Mr. Jewson (Great Yarmouth)

This is evidently one of the rare occasions when we have a Bill on which all concerned can be congratulated, and particularly my right hon. and gallant Friend the Member for Kelvingrove (Lieut.-Colonel Elliot). I would add my word of congratulation. There is only one thing I should like to add, and that is to urge that the grants made under the Bill should be as free from restrictions as is possible. Restriction of some sort there must be, but I hope those who have to decide will remember the point I am making. We know the predilections of the Civil Service for checks and counterchecks; I ask that those predilections shall themselves be kept in check in this matter. If that is done, I am sure that a great deal of good can be effected under the Bill, and that we shall see men coming into the industry who would not otherwise have been able to do so, and that will be to the great advantage of the nation. I expect much from the Bill, though that is notoriously a dangerous position to take up. Nevertheless, I hope and believe that I shall not be disappointed.
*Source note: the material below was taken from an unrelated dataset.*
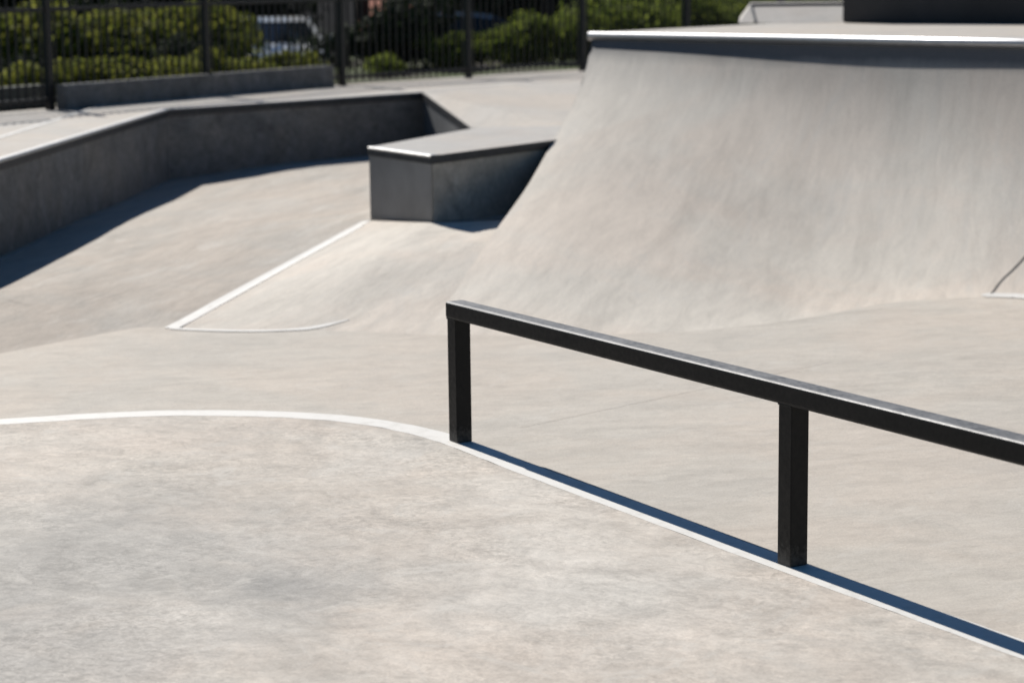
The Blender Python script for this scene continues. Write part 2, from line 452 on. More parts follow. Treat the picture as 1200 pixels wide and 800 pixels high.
# ------------------------------------------------------------------ quarter pipe surface
base_pts = [(*B4,), (.17, 11.72), (.831, 11.76), (1.415, 12.0), (2.15, 12.52), (2.68, 12.82), (3.22, 12.62), (4.6, 11.45), (6.1, 10.15)]
top_s = [0, .2, .4, .6, .8, 1.0, 1.12, 1.66, 2.2]
def ramp_surface():
    cols = []
    B = catmull([(x, y, 0) for x, y in base_pts], 10)
    S = [top_s[i]+(top_s[i+1]-top_s[i])*k/10 for i in range(len(top_s)-1) for k in range(10)]+[top_s[-1]]
    m = 48; out = []
    for bb, s in zip(B, S):
        T = P0+(P1-P0)*s
        d = Vector((bb.x-T.x, bb.y-T.y)); Ls = d.length; d.normalize()
        p_ = max(1.65, 1.22*Ls/1.36)
        wgt = min(1, s/.85); wgt = wgt*wgt*(3-2*wgt)
        col = []
        for j in range(m+1):
            q = (j/m)**1.25; t = q*Ls
            zl = zleft(t/Ls*LL); zr = -.002+1.397*(.95*(1-q)**p_+.05*(1-q)**(p_*4))
            z = zl*(1-wgt)+zr*wgt
            col.append(Vector((T.x+d.x*t, T.y+d.y*t, z)))
        out.append(col)
    return out
cols = ramp_surface()
def ramp_bm():
    bm = bmesh.new()
    g = [[bm.verts.new(p) for p in c] for c in cols]
    for a, b in zip(g, g[1:]):
        for j in range(len(a)-1):
            f = bm.faces.new([a[j], b[j], b[j+1], a[j+1]]); f.smooth = True
    for f in bm.faces:
        f.normal_update()
        if f.normal.z < 0: f.normal_flip()
    return bm
bmR = ramp_bm()

# matching number of rows so that fan and ramp share their edge
allb = bmesh.new(); tmp = bpy.data.meshes.new('tmp')
for b_ in (bmB, bmR):
    b_.to_mesh(tmp); allb.from_mesh(tmp)
bpy.data.meshes.remove(tmp)
bmesh.ops.remove_doubles(allb, verts=allb.verts, dist=.003)
allb.normal_update()
NRM = {(round(v.co.x, 2), round(v.co.y, 2), round(v.co.z, 2)): v.normal.copy() for v in allb.verts}
allb.free()
def share_normals(o):
    me = o.data; me.update()
    ns = []
    for v in me.vertices:
        k = (round(v.co.x, 2), round(v.co.y, 2), round(v.co.z, 2)); ns.append(NRM.get(k, v.normal))
    me.normals_split_custom_set_from_vertices([tuple(n_) for n_ in ns])
# surface lookup for painted lines and joints
bmS = bmesh.new()
tmp = bpy.data.meshes.new('tmp')
for b_ in (bmA, bmB, bmC, bmR):
    b_.to_mesh(tmp); bmS.from_mesh(tmp)
bpy.data.meshes.remove(tmp)
quad(bmS, [(-12, -6, .001), (12, -6, .001), (12, 17, .001), (-12, 17, .001)])
bmesh.ops.triangulate(bmS, faces=bmS.faces)
BVH = BVHTree.FromBMesh(bmS)
def height(x, y):
    h_ = BVH.ray_cast(Vector((x, y, 3)), Vector((0, 0, -1)))
    return h_[0].z if h_[0] else 0
def drape(pts, width, lift=.004, n=8, widths=None, side=0, jag=.0):
    """ribbon following pts over the concrete"""
    c = catmull([(p[0], p[1], 0) for p in pts], n) if n > 1 else [Vector((p[0], p[1], 0)) for p in pts]
    bm = bmesh.new(); rows = []
    for i, p in enumerate(c):
        d = (c[min(i+1, len(c)-1)]-c[max(i-1, 0)]).normalized(); nn = Vector((-d.y, d.x, 0))
        u = i/(len(c)-1)
        wd_ = width if widths is None else lerp_table(widths, u)
        a = (-.5+side*.5)*wd_; b = (.5+side*.5)*wd_
        j1 = noise.noise(p*9)*jag; j2 = noise.noise(p*9+Vector((5, 5, 5)))*jag
        row = []
        for k in range(5):
            off = a+j1+(b+j2-a-j1)*k/4
            q = p+nn*off
            row.append(bm.verts.new((q.x, q.y, height(q.x, q.y)+lift)))
        rows.append(row)
    for a, b in zip(rows, rows[1:]):
        for k in range(4):
            f = bm.faces.new([a[k], a[k+1], b[k+1], b[k]])
            f.normal_update()
            if f.normal.z < 0: f.normal_flip()
    bmesh.ops.solidify(bm, geom=bm.faces[:], thickness=-.0015) if False else None
    return bm
def dense(p, q, n=12):
    return [(p[0]+(q[0]-p[0])*i/n, p[1]+(q[1]-p[1])*i/n) for i in range(n+1)]

bmS.free()
def marking(name, bm, m): return struct(obj(name, bm, m, recalc=False))

struct(obj('pit_bank', bmA, M_bank, recalc=False))
share_normals(struct(obj('fan_bank', bmB, M_fan, recalc=False)))
struct(obj('corner_wedge', bmC, M_bank, recalc=False))
struct(obj('bank_base', bmD, M_bank, recalc=False))

marking('white_line', drape([(x, y) for x, y in line_out], .125, n=8, side=1, lift=.0011, jag=.006), M_paint)
marking('white_line', drape(dense(b2, (-.968, 15.03), 16), .085, n=1, lift=.003), M_paint)
marking('white_line', drape([b2[:2], (-1.70, 12.03), (-1.42, 11.98), (-1.12, 12.02), (-.90, 12.16)], .06, n=8, lift=.003,
        widths=[(0, .05), (.5, .06), (.85, .045), (1, .012)]), M_paint)
marking('white_line', drape([(2.77, 12.93), (2.92, 12.89), (3.06, 12.80), (3.9, 12.12), (4.6, 11.47)], .075, n=8, lift=.003,
        widths=[(0, .03), (.06, .105), (1, .11)]), M_paint)
marking('floor_joint', drape([(.03, 9.37), (.80, 10.10), (1.57, 10.83)], .003, lift=.0015), M_seam2)
marking('floor_joint', drape([p for p in base_pts[3:6]], .004, lift=.0015), M_seam2)
marking('ramp_joint', drape([(2.83, 12.95), (2.93, 13.15), (3.05, 13.3), (3.5, 13.8)], .012, lift=.003), M_seam)


# ------------------------------------------------------------------ quarter pipe
qp = thing('quarter_pipe', 'tall curved concrete quarter pipe with bright steel coping along its lip', 'quarter pipe', (P0.x, P0.y, 0))
def rel(o, t):
    o.parent = t; o.matrix_parent_inverse = Matrix.Translation(t.location).inverted(); return o
def part(name, bm, m, t, **k):
    return rel(obj(name, bm, m, **k), t)
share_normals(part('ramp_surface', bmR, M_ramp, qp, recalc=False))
nrm = Vector((cdir.y, -cdir.x, 0))   # toward the viewer
Pe = P0+cdir*8.0
back = Vector((.67, .74, 0)).normalized()
bm = bmesh.new()
D0 = P0-nrm*0.0
poly = [(P0.x, P0.y), (Pe.x, Pe.y), (Pe.x+3, Pe.y+8), (4.4, 24.0), (P0.x+back.x*6.0, P0.y+back.y*6.0)]
prism(bm, poly, .0, 1.423)
part('deck', bm, M_plaza, qp)
bm = bmesh.new()
a = P0-cdir*.015+nrm*.012; b = Pe+nrm*.012
tube(bm, [Vector((a.x, a.y, 1.396)), Vector((b.x, b.y, 1.396))], .034, 24)
part('coping', bm, M_steel, qp, smooth=True)
bm = bmesh.new()
a = P0+nrm*.004; b = Pe+nrm*.004
quad(bm, [(a.x, a.y, 1.35), (b.x, b.y, 1.35), (b.x, b.y, 1.40), (a.x, a.y, 1.40)])
part('lip_plate', bm, M_angle, qp)

bm = bmesh.new()
es_ = [left_edge(t_*LL/30) for t_ in range(26)]
for a_, b_ in zip(es_, es_[1:]): quad(bm, [a_, b_, Vector((b_.x, b_.y, -.1)), Vector((a_.x, a_.y, -.1))])
part('side_wall', bm, M_wall, qp)
# dark block and low pad standing on the deck
bm = bmesh.new()
bx0 = Vector((2.797, 18.754, 0)); bx1 = Vector((4.138, 17.967, 0)); bd = (bx1-bx0).normalized(); bn = Vector((-bd.y, bd.x, 0))
e = bx0+bd*3.2
prism(bm, [(bx0.x, bx0.y), (e.x, e.y), (e.x+bn.x*1.2, e.y+bn.y*1.2), (bx0.x+bn.x*1.2, bx0.y+bn.y*1.2)], 1.425, 1.95)
bmesh.ops.bevel(bm, geom=bm.edges[:], offset=.012, segments=2, affect='EDGES')
bl = thing('grind_block', 'dark grey block standing on the quarter pipe deck', 'block', (bx0.x, bx0.y, 1.425))
part('block_body', bm, M_block, bl)
bm = bmesh.new()
strip(bm, [(bx0.x, bx0.y), (e.x, e.y)], .05, 1.975, .02)
part('edge_trim', bm, M_angle, bl)

# low sloped pad at the back of the deck
kp = thing('kicker_pad', 'low pale sloped concrete pad at the back of the quarter pipe deck', 'ramp', (2.0, 19.2, 1.425))
A0 = Vector((1.95, 18.95, 1.425)); kd = Vector((.93, -.10, 0)).normalized(); kn = Vector((.10, .93, 0)).normalized()
bm = bmesh.new()
p = [A0, A0+kd*1.6, A0+kd*1.6+kn*.55+Vector((0, 0, .135)), A0+kd*.10+kn*.55+Vector((0, 0, .135)), A0+kd*.1+kn*1.8+Vector((0, 0, .135)), A0+kd*1.6+kn*1.8+Vector((0, 0, .135)),
     A0+kn*1.9, A0+kd*1.6+kn*1.9]
v = [bm.verts.new(x) for x in p]
bm.faces.new([v[0], v[1], v[2], v[3]]); bm.faces.new([v[3], v[2], v[5], v[4]])
bm.faces.new([v[0], v[3], v[4], v[6]]); bm.faces.new([v[4], v[5], v[7], v[6]]); bm.faces.new([v[1], v[7], v[5], v[2]])
part('pad_body', bm, M_boxtop, kp)
bm = bmesh.new()
q0 = A0+kd*.10+kn*.54+Vector((0, 0, .140)); q1 = A0+kd*1.6+kn*.54+Vector((0, 0, .140))
tube(bm, [q0, q1], .012, 8); tube(bm, [q0+Vector((0, 0, 0)), A0+kd*.14+kn*.02+Vector((0, 0, .008))], .012, 8)
part('pad_edge', bm, M_angle, kp)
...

Mr. Petherick (Penryn and Falmouth)

I certainly should not wish to strike a discordant note in this most agreeable orchestra on the Third Reading of the Bill. I am not one of those who expect too much to be done for industry by an Act of Parliament, but none the less I believe that the Herring Bill may have, and I hope will have, a very good effect. As I think I said, on one of the previous stages, a lot will depend on how, the Herring Board administers the Bill. I know that it would be completely out of Order to refer on Third Reading to anything which is not in the Bill and consequently I cannot refer to the fact that the pilchard industry has been left out. It is merely another branch of the drift fishing industry. I hope the Bill will do everything that it is possible to do by an Act of Parliament.

Lieut.-Colonel Elliot (Glasgow, Kelvingrove)
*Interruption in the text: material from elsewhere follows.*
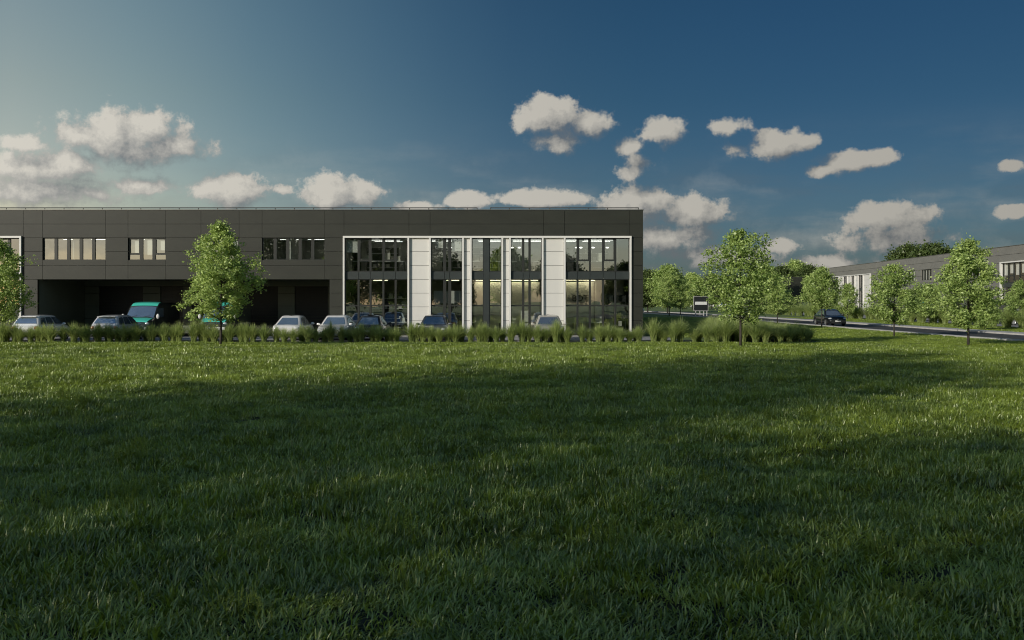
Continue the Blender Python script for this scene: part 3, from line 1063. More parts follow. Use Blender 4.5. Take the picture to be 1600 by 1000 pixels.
def make_van(name, body):
    root = empty(name)
    L, W, wr = 5.6, 0.99, 0.34
    h = L / 2
    ax = (-h + 1.05, h - 0.95)
    zt = [(-h, 2.2), (-h + 0.05, 2.25), (h - 2.35, 2.27), (h - 1.95, 2.2), (h - 1.62, 2.0), (h - 0.86, 1.26), (h - 0.5, 1.17), (h - 0.14, 1.04), (h - 0.02, 0.9), (h, 0.7)]
    w = [(-h, W * 0.97), (-h + 0.1, W), (h - 1.4, W), (h - 0.5, W * 0.97), (h - 0.12, W * 0.88), (h, W * 0.76)]
    zb = [(-h, 0.4), (-h + 0.2, 0.3), (h - 0.2, 0.28), (h, 0.33)]
    sh = Shell(L, zt, w, zb, ax, wr, 1.0, 0.84)
    mb = MB()
    sh.build(mb)
    mb.build('body', body, root, smooth=True)

    def patch(x0, x1, y0a, y0b, nm, m, off=0.012, n=10):
        """a skin panel lying on the top surface; half width y0a at x0, y0b at x1"""
        q = MB()
        rows = []
        for i in range(n + 1):
            x = lerp(x0, x1, i / n)
            yy = lerp(y0a, y0b, i / n)
            dz = (sh.surf(x + 0.03, 0) - sh.surf(x - 0.03, 0)) / 0.06
            l = math.hypot(1, dz)
            rows.append([(x - dz / l * off, yy * s, sh.surf(x, yy * s) + off / l) for s in [k / 5 - 1 for k in range(11)]])
        q.grid(rows)
        return q.build(nm, m, root, smooth=True)

    patch(h - 2.5, h - 1.66, 0.84, 0.86, 'roof_fairing', P['teal'])
    patch(h - 1.6, h - 0.88, 0.84, 0.9, 'windscreen', M['carglass'])
    patch(h - 0.8, h - 0.1, 0.88, 0.74, 'bonnet', P['teal'])
    for s in (-1, 1):
        g = MB()
        pts = [(h - 1.55, 1.88), (h - 2.4, 1.9), (h - 2.4, 1.3), (h - 0.98, 1.28)]
        pp = [(x, s * (W + 0.012), z) for x, z in pts]
        g.quad(*(pp if s > 0 else reversed(pp)))
        g.build('side_window', M['carglass'], root)
        for x in ax:
            wheel(root, x, s * (W - 0.125), wr, s)
        MB().ellipsoid((h - 1.0, s * (W + 0.15), 1.36), (0.08, 0.11, 0.17)).build('wing_mirror', M['signwhite'], root, smooth=True)
        MB().ellipsoid((h - 0.2, s * 0.72, 0.9), (0.15, 0.17, 0.12)).build('headlight', M['lens'], root, smooth=True)
        MB().box(-h - 0.02, -h + 0.05, s * 0.88 - 0.06, s * 0.88 + 0.06, 0.9, 1.3).build('tail_light', M['red'], root)
        MB().box(h - 2.52, h - 2.5, s * W - 0.006, s * W + 0.006, 0.5, 1.95).build('door_seam', M['trim'], root)
        MB().box(h - 2.4, h - 2.2, s * W, s * (W + 0.03), 1.1, 1.14).build('door_handle', M['trim'], root)
    g = MB()
    for k in range(4):
        g.box(h - 0.06, h + 0.008, -0.46, 0.46, 0.72 + k * 0.045, 0.745 + k * 0.045)
    g.build('grille', M['trim'], root)
    b = MB().box(h - 0.12, h + 0.03, -0.78, 0.78, 0.5, 0.69)
    b.build('bumper', M['signwhite'], root)
    MB().box(h + 0.031, h + 0.045, -0.26, 0.26, 0.53, 0.64).build('number_plate', M['plate'], root)
    MB().box(h - 0.1, h + 0.02, -0.8, 0.8, 0.3, 0.48).build('lower_bumper', M['trim'], root)
    for k in (-1, 1):
        MB().tube([(h - 0.86, k * 0.42 - 0.3, 1.3), (h - 0.93, k * 0.42 + 0.2, 1.42)], 0.012, 5).build('wiper', M['trim'], root)
    return root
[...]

I am sure that my Committee will be more than grateful for the tributes which have been paid to it through its Chairman on the occasion of that no keener Committee, and no Corn-the Third Reading of this Bill. I am sure mittee better fitted to do its work, has ever been set up. I think the proof of that is in the reception which the Report had, not merely from this House but also from the trade. May I say in one word that the task is not at its end? It is now at its beginning. We have got authority from Parliament to proceed, but the rehabilitation of the industry still remains to be done, and it lies in the hands more particularly of the consumers of this country. The production end can be looked after, but it will lie now with the consumers to take advantage of the great gifts which are available to them and they can do that by giving a remunerative price to the producer for the fruits of his labour. All these devices—credits, loans, organisation—are only a means to the end, which is that the producer should have a just reward for his labour. In that I am agreeably encouraged by the fact that we have obviously had no divisions of parties during the discussions on this Bill, and no division between the Scottish and English industry. I am more than happy to find English Members taking, as they ought and should, a prominent part in the discussions on this Bill. It is a great English, as well as Scottish, industry, and one which neither part of the island can prosecute entirely on its own. The consuming end in particular must be shared, and the export trade also is not a matter merely for Scottish or English producers.
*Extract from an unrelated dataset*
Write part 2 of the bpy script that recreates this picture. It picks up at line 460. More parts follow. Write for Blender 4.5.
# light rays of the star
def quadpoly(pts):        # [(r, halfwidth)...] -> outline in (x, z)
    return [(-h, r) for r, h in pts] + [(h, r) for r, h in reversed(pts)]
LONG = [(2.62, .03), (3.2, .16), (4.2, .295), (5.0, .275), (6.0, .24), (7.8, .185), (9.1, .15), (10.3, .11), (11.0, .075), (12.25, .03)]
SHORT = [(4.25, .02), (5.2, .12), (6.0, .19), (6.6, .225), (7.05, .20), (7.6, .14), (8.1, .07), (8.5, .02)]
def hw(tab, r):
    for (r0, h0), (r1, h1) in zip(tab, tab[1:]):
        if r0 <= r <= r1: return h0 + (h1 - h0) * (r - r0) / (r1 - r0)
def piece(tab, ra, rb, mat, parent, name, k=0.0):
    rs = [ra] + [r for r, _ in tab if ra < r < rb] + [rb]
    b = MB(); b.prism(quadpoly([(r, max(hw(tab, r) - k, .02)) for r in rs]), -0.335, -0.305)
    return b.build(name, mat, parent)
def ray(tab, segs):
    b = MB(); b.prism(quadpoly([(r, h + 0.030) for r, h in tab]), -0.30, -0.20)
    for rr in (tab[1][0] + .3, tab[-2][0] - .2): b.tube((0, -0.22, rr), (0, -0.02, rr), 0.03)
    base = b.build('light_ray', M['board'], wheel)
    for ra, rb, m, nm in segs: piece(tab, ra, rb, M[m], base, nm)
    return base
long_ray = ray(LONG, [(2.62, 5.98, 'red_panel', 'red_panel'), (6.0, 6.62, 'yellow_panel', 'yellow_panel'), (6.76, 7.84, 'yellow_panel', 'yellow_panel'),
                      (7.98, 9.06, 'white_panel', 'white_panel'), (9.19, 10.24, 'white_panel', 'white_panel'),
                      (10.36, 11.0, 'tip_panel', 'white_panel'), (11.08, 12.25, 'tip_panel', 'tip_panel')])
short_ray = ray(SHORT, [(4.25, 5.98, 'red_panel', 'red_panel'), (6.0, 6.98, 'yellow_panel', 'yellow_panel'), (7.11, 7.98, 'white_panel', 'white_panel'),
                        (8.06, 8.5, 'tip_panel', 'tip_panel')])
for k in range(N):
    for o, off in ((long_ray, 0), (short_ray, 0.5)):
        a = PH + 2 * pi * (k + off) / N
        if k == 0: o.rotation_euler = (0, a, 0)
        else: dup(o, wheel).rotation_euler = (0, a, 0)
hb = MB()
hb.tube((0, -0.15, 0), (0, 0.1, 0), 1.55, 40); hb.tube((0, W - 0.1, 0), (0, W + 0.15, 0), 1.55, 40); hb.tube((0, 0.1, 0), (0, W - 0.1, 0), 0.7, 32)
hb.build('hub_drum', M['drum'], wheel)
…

For the moment the responsibility for markets lies in the hands of the Minister of Food, whom I am glad to see on the bench here to-day. He has already shown a practical interest in the industry, and has come to one agreement of great advantage to the industry. I trust that he will be able to put it on such a footing during his term of office that the trade will be able to go on by itself in future years and that the depression of past years will be conjured away in the only way it can be—by finding a market for the fruits of the sea once the fishermen have brought them ashore.

The Secretary of State for Scotland (Mr. T. Johnston)

May I express behalf of the Government our great satisfaction at the way Parliament has received this Bill? I think this shows Parliament at its best, not looking on it as an economic Measure in any partisan spirit, but regarding the Measure Clause by Clause as an economic proposition. We have here sought by agreement and concurrence to secure the rehabilitation of a great industry, and to ensure an economic future for a very worthy and deserving section of our population. But more than that, we see here opportunities of providing great nutritional advantages for our own people. I have never been one of those who regarded the primary need of the industry as being the foreign market. It may be that we require to look after foreign markets here—we must —but our primary duty is to provide this most nutritional food in its earliest and most attractive stage for our own people. As my right hon. and gallant Friend the Member for Kelvingrove (Lieut.-Colonel Elliot) has just said, we are all exceedingly grateful to the Minister of Food for the initiative and prevision he is showing in his great experiments now going on at Torry, Aberdeen, in dehydration. I am sure we all wish him success. At any rate what we are determined to do is to show one piece of food production in which there will be no waste, no food produced and then destroyed. That is criminal in this age, and we must ensure that the last ounce of this perfect food is adequately marketed in the most appropriate place where it can be marketed, that is in the stomachs of our people.

May I say one further word, that I hope that future Parliaments, future Governments, future Ministers will tie up our domestic science courses in our schools with our primary produce. We are doing it now tentatively. We have begun in Scotland, and I hope to see this developed in England and Northern Ireland. I hope to see it go on everywhere. I trust that our domestic science courses in schools will be so organised that our primary products will be attractively cooked and attractively presented to our own folk. That has already been begun with most remarkable success in so far as some of our primary products are concerned. I hope that in the days that are to be, as we organise producers and stop waste at the production end, so we will ensure that the nutritional food the consumers need will also be adequately treated, and. we must begin by seeing that food of this first- class value which we can produce from our own seas is nutritionally presented to the people of this country. If we can manage production and consumption, if we can supply the product where it is needed—if we can show how we can do that with herring and go on industry by industry, a broader and better future for every section of our community dawns upon us.

Motion, "That the Bill be now read the Third time," put, and agreed to.

Bill read the Third time, and passed.